▼▼▼

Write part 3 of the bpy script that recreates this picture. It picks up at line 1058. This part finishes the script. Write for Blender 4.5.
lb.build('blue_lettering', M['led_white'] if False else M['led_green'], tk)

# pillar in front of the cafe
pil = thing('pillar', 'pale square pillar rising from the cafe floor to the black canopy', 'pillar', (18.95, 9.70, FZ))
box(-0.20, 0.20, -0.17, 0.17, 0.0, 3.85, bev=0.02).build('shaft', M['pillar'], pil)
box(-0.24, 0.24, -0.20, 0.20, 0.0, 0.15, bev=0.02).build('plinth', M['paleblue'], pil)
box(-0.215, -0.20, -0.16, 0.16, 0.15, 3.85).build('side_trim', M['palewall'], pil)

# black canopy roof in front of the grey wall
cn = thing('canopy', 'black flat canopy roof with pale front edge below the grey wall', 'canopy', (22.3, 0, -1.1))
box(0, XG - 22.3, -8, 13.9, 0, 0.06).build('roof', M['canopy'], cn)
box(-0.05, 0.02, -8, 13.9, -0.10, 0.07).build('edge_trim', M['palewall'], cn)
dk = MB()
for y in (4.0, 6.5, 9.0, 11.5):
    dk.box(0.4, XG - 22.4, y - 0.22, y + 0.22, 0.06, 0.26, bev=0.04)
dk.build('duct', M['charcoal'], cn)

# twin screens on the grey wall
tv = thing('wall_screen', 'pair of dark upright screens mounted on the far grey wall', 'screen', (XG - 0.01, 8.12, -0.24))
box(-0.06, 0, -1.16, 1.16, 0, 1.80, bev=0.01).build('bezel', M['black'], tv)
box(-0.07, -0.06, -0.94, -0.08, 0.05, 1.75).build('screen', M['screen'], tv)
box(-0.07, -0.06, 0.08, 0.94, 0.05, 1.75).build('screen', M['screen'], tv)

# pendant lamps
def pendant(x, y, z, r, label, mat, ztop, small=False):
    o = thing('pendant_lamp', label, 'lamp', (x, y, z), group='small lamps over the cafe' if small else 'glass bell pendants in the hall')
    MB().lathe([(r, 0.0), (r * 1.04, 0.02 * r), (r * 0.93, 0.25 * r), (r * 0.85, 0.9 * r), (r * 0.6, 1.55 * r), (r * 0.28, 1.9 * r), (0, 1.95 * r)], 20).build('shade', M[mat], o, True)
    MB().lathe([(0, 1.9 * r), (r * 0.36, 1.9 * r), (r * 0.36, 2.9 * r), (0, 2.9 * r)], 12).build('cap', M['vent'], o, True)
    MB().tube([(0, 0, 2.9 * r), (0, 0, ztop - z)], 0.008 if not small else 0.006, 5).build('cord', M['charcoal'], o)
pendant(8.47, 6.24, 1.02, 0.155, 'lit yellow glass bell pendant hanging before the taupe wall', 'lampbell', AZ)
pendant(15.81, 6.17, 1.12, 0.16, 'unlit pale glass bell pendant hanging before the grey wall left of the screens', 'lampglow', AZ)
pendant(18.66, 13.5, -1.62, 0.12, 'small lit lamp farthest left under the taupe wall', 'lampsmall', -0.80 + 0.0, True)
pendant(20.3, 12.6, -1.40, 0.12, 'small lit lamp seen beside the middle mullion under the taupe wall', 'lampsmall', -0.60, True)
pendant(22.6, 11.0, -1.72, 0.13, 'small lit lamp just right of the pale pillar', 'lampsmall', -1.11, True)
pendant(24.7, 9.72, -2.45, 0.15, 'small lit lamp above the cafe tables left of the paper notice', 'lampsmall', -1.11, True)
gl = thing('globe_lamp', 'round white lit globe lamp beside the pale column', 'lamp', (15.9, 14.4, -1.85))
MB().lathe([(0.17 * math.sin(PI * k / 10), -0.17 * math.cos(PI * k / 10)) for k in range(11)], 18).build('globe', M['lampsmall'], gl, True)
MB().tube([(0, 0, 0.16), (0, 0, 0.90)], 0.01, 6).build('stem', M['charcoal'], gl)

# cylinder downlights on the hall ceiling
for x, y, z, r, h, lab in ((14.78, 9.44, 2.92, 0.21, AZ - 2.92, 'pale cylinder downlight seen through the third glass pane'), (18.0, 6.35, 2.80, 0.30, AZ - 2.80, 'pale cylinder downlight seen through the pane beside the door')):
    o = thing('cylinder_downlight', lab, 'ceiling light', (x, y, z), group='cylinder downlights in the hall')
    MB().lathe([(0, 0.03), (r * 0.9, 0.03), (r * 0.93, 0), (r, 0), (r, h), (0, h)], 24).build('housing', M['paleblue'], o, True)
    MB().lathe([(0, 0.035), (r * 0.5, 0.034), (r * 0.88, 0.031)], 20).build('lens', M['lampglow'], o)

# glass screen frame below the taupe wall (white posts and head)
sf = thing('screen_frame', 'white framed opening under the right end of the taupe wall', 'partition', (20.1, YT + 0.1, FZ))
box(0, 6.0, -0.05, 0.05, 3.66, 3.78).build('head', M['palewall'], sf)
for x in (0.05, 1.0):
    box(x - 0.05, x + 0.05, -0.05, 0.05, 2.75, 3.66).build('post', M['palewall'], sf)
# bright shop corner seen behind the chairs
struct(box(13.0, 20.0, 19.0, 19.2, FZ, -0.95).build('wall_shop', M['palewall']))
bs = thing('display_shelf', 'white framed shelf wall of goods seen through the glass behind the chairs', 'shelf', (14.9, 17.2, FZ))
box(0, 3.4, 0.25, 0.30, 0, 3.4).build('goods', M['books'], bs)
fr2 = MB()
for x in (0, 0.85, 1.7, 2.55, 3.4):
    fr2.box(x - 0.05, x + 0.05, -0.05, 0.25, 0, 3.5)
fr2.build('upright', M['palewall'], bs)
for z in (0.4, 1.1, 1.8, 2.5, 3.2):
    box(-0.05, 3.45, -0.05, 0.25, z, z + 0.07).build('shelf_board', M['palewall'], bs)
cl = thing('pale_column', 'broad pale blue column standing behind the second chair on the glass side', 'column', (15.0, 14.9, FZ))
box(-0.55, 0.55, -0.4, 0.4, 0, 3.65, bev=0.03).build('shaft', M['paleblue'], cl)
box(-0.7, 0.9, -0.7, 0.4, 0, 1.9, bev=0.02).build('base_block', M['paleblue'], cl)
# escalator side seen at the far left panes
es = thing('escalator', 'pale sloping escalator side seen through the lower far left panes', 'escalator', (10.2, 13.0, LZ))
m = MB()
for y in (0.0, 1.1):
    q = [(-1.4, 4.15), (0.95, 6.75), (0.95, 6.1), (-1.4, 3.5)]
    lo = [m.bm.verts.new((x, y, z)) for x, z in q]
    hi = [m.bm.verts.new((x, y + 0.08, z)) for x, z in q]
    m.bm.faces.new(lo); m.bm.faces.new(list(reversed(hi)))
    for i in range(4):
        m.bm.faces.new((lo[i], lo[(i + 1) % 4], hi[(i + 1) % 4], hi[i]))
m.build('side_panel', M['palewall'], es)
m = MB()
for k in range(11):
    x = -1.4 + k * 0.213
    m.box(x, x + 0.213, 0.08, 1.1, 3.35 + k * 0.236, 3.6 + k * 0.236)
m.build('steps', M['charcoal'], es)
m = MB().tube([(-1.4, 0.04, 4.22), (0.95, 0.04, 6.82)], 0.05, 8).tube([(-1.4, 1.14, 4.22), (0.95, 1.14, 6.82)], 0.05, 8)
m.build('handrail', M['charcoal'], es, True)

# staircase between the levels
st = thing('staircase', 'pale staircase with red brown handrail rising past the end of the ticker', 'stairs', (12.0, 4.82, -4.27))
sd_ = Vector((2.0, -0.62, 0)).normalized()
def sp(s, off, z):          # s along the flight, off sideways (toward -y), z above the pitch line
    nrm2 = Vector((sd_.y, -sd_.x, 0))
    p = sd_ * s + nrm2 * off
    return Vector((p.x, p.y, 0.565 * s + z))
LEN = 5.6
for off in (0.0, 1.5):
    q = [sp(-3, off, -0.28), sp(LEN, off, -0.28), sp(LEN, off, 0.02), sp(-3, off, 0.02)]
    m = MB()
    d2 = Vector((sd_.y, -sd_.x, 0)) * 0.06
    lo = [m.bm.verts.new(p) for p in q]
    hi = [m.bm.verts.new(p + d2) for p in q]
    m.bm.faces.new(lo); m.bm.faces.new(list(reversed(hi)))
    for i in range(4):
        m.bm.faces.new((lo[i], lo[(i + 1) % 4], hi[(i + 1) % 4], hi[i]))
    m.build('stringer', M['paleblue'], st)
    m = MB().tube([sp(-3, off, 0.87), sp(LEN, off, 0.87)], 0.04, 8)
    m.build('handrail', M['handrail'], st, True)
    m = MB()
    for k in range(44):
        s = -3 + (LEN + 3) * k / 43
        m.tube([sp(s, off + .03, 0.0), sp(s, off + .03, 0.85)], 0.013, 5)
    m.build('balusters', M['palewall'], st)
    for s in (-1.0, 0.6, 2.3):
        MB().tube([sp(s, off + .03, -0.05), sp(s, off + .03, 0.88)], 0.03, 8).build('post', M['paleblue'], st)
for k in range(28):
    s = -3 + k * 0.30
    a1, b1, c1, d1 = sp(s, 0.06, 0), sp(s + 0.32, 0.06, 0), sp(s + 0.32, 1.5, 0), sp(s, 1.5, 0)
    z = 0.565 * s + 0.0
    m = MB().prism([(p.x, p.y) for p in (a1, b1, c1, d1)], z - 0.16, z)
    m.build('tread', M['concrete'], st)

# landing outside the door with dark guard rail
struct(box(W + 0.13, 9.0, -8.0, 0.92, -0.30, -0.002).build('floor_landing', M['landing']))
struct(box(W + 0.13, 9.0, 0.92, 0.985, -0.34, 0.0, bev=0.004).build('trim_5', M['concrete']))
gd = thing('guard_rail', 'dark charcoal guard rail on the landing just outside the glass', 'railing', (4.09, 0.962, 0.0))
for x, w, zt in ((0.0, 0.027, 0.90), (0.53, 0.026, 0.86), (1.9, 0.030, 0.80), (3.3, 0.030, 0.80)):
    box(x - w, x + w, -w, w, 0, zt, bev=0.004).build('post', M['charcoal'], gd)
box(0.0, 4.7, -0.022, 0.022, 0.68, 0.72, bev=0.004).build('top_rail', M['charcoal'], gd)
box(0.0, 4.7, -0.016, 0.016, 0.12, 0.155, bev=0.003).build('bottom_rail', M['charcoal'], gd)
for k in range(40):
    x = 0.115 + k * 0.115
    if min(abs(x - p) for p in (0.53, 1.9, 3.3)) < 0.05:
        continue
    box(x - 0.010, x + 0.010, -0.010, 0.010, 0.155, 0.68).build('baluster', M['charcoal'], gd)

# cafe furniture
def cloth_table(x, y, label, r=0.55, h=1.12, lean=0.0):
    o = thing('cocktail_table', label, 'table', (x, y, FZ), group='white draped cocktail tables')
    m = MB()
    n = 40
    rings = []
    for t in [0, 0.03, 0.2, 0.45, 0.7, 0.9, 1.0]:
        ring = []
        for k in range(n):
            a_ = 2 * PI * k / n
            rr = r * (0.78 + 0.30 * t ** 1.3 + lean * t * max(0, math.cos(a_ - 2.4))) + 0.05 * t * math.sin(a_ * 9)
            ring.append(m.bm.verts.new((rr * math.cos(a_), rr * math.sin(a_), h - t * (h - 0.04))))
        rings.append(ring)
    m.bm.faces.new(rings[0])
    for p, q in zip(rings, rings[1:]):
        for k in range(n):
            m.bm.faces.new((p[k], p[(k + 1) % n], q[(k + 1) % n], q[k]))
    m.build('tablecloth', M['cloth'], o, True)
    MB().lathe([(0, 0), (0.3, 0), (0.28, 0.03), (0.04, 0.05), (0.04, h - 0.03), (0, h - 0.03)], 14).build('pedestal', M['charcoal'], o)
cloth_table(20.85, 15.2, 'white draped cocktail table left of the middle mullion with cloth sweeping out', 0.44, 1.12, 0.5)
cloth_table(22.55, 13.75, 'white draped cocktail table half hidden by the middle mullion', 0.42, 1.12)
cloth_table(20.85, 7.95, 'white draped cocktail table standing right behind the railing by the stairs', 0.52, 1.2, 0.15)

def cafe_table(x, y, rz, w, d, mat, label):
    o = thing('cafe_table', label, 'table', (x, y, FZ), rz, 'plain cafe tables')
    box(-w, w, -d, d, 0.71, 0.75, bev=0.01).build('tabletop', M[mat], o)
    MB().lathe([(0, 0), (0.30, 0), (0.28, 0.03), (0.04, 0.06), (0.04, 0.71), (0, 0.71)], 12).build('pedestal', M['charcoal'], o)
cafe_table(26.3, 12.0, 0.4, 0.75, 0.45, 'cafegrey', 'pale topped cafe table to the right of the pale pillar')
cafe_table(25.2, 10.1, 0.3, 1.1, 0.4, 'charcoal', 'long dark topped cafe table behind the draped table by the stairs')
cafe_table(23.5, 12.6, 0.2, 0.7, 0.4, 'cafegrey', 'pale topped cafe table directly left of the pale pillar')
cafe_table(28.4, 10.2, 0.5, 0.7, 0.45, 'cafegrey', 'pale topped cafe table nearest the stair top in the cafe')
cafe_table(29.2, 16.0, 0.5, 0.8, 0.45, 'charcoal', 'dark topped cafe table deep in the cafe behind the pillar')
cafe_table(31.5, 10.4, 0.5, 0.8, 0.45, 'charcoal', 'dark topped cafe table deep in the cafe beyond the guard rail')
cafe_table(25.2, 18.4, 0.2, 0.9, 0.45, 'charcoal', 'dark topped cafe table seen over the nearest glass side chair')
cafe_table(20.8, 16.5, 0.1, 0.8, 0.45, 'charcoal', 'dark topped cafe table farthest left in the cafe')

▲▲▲

TASK PROMPT:
Only the lines from the first line of the material above through the line that contains "3.85).build('side_trim', M['palewall'], pil)" should be quoted, each one exactly.

THE OUTPUT:
Write part 3 of the bpy script that recreates this picture. It picks up at line 1058. This part finishes the script. Write for Blender 4.5.
lb.build('blue_lettering', M['led_white'] if False else M['led_green'], tk)

# pillar in front of the cafe
pil = thing('pillar', 'pale square pillar rising from the cafe floor to the black canopy', 'pillar', (18.95, 9.70, FZ))
box(-0.20, 0.20, -0.17, 0.17, 0.0, 3.85, bev=0.02).build('shaft', M['pillar'], pil)
box(-0.24, 0.24, -0.20, 0.20, 0.0, 0.15, bev=0.02).build('plinth', M['paleblue'], pil)
box(-0.215, -0.20, -0.16, 0.16, 0.15, 3.85).build('side_trim', M['palewall'], pil)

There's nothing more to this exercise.